◆ PROBLEM STATEMENT ◆
Search the records for "Blender" and copy each line that holds it.

◆ STORED DATA ◆
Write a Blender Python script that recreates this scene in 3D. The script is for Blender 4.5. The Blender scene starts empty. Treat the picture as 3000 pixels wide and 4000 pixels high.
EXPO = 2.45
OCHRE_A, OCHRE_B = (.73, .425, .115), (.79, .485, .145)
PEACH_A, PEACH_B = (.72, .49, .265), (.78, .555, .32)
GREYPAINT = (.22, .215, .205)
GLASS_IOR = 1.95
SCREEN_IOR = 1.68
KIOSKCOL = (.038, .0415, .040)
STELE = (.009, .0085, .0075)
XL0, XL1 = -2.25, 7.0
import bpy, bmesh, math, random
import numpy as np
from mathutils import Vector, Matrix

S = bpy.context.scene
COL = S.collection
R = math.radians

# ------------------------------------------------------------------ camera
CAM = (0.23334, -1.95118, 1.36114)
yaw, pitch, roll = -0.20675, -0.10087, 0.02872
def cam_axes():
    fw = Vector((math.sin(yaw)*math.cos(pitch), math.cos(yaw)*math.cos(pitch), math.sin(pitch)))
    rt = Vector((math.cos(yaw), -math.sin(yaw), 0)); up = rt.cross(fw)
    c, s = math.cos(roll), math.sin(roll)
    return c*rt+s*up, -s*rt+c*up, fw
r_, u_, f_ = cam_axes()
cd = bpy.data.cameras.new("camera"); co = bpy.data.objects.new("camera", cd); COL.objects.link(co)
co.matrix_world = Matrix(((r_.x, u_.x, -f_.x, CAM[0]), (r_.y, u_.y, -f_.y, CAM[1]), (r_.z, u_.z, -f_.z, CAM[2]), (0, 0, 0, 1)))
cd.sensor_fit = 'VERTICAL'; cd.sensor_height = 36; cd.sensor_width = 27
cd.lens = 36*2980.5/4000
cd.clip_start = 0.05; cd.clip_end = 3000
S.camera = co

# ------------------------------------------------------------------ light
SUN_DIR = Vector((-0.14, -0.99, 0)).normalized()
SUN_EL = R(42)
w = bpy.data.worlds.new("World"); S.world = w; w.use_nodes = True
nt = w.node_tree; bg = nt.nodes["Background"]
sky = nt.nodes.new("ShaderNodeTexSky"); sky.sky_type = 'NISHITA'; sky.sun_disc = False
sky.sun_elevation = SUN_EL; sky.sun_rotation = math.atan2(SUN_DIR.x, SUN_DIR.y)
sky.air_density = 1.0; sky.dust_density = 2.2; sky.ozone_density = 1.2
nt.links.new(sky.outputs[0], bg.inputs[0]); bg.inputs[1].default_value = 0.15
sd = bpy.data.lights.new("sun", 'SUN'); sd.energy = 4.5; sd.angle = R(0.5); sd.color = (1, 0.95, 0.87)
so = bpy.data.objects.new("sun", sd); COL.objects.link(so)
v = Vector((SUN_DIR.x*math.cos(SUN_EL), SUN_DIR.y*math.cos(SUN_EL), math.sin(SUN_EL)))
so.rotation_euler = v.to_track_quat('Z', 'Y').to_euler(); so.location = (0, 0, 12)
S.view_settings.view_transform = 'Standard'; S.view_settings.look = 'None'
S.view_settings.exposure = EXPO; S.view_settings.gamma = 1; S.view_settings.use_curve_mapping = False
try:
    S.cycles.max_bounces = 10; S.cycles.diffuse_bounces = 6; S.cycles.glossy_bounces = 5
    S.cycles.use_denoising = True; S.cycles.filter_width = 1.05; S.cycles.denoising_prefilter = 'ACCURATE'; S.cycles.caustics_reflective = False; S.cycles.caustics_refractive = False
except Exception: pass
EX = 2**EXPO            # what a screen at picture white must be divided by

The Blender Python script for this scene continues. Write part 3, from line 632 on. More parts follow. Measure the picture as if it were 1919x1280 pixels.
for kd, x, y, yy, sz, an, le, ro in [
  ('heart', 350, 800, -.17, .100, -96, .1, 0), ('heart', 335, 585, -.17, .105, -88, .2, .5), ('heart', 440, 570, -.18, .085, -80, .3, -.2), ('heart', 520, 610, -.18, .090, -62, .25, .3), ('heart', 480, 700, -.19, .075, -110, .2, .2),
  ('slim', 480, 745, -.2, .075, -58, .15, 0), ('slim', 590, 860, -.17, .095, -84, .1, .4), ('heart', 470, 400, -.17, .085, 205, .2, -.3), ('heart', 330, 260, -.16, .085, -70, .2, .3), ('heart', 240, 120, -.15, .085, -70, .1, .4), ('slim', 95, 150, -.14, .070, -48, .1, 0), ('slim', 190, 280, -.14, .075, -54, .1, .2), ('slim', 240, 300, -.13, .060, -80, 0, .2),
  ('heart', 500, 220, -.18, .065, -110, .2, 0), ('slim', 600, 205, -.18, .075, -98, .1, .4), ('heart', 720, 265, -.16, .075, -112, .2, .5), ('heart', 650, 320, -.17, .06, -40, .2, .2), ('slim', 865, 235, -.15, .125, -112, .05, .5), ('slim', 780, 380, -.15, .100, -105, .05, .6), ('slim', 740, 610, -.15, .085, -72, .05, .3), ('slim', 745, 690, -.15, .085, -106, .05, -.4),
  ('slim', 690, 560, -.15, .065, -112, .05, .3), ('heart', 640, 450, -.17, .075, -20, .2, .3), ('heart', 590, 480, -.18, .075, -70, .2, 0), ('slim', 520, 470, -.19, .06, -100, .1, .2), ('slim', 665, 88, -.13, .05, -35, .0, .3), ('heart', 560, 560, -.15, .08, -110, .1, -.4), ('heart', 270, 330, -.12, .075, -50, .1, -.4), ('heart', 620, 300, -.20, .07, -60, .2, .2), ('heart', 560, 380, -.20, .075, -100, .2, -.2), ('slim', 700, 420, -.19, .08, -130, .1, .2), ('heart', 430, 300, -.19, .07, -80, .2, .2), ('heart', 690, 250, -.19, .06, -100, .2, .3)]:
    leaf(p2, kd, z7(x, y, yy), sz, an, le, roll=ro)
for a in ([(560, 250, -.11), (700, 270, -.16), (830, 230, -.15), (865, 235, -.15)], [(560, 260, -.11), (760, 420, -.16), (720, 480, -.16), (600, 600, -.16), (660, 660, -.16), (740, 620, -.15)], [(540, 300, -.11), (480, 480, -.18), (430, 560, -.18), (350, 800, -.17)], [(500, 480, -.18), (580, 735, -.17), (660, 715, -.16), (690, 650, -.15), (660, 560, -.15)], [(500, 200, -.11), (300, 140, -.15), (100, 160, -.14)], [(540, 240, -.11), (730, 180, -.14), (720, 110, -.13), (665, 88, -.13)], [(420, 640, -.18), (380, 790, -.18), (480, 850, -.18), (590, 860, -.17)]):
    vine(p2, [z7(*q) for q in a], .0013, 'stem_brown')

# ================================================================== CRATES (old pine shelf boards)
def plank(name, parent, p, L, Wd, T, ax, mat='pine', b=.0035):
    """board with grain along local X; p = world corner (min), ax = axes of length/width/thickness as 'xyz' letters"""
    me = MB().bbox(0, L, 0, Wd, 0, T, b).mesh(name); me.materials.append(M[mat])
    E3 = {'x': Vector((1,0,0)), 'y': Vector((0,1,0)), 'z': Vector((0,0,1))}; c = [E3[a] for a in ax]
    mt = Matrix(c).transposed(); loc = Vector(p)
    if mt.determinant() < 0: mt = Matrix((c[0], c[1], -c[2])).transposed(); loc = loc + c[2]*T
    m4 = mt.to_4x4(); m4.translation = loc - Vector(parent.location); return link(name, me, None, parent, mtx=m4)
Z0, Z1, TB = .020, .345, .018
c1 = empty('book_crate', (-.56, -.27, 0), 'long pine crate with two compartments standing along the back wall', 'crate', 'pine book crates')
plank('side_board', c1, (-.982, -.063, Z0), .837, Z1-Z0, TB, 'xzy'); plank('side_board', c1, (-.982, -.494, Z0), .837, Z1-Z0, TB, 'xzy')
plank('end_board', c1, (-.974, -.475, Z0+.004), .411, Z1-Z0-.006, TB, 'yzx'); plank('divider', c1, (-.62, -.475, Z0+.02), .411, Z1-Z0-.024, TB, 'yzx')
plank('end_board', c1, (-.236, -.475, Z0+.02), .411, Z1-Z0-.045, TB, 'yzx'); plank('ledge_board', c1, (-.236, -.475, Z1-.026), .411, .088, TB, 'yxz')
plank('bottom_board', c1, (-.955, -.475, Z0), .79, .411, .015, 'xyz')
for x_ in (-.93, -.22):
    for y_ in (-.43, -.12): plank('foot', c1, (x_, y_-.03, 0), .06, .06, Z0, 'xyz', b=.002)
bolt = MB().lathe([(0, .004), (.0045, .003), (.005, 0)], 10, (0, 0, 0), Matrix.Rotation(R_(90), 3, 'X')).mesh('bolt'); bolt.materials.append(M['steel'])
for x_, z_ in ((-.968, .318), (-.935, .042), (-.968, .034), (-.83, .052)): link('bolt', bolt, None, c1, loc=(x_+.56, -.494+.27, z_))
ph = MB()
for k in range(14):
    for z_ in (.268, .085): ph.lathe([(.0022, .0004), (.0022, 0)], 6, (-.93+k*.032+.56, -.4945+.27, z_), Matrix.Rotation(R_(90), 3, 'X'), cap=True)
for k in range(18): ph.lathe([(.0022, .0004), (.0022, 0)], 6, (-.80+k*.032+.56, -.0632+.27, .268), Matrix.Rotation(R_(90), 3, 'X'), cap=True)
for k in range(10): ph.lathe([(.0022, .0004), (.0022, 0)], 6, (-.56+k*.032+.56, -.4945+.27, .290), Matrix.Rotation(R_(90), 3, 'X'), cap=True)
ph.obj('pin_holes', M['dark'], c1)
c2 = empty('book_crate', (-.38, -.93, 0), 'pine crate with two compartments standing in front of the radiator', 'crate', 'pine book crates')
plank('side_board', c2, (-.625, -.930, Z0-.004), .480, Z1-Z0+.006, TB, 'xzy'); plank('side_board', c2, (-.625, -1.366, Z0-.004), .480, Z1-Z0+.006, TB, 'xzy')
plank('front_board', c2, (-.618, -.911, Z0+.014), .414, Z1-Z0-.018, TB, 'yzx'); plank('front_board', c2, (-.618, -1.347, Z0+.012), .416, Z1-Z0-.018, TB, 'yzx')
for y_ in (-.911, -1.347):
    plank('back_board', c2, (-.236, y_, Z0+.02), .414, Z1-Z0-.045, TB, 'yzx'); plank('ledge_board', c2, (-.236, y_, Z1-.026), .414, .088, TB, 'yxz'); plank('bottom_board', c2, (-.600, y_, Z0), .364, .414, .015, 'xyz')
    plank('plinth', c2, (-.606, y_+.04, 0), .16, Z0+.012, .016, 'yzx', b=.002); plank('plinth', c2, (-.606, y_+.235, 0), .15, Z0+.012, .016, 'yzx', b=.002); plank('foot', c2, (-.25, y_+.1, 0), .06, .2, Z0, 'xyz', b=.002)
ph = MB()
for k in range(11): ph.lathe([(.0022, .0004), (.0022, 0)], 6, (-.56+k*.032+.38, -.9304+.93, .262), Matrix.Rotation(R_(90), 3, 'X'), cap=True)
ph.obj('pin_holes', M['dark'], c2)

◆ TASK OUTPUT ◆
Write a Blender Python script that recreates this scene in 3D. The script is for Blender 4.5. The Blender scene starts empty. Treat the picture as 3000 pixels wide and 4000 pixels high.
The Blender Python script for this scene continues. Write part 3, from line 632 on. More parts follow. Measure the picture as if it were 1919x1280 pixels.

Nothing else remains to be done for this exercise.